BQ-301c · Module 1

Optimal Composition Models

4 min read

There is no universally optimal team composition. There is an optimal composition for a specific mission. An innovation team needs a different behavioral profile than an operations team. A sales team needs a different composition than a research team. The advanced practitioner does not ask "what is the best team?" — they ask "what is the best team for this specific outcome, in this specific environment, on this specific timeline?" And then they engineer it.

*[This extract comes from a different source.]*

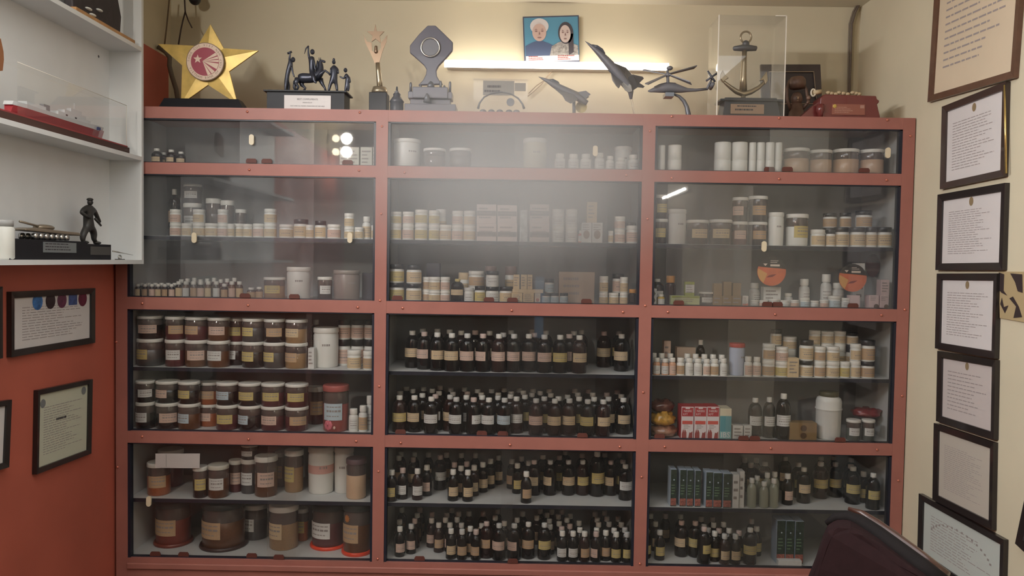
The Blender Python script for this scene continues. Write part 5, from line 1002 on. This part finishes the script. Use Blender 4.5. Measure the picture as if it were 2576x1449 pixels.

  1. Execution Teams Mission: deliver defined outcomes on schedule. Optimal composition: high-D leadership (one, not multiple — DD pairs create power struggles), high-C quality control, high-S process maintenance, moderate-I for communication. The execution team needs velocity and precision. Steadiness keeps it on track. Influence keeps it communicating. Too much D creates conflict. Too much I creates scope creep.
  2. Innovation Teams Mission: generate novel solutions to undefined problems. Optimal composition: high-I for creative energy and ideation, high-D for decision-making when options converge, moderate-C for feasibility analysis, low-to-moderate-S to avoid premature process lock-in. Innovation teams need creative tension. Too much S stabilizes too early. Too much C analyzes instead of creating.
  3. Advisory Teams Mission: analyze situations and provide recommendations. Optimal composition: high-C for analytical rigor, high-I for stakeholder communication, moderate-D for decisive recommendations, moderate-S for methodology consistency. Advisory teams produce analysis that must be both rigorous and communicable. Pure-C teams write reports nobody reads. C+I teams write reports that change decisions.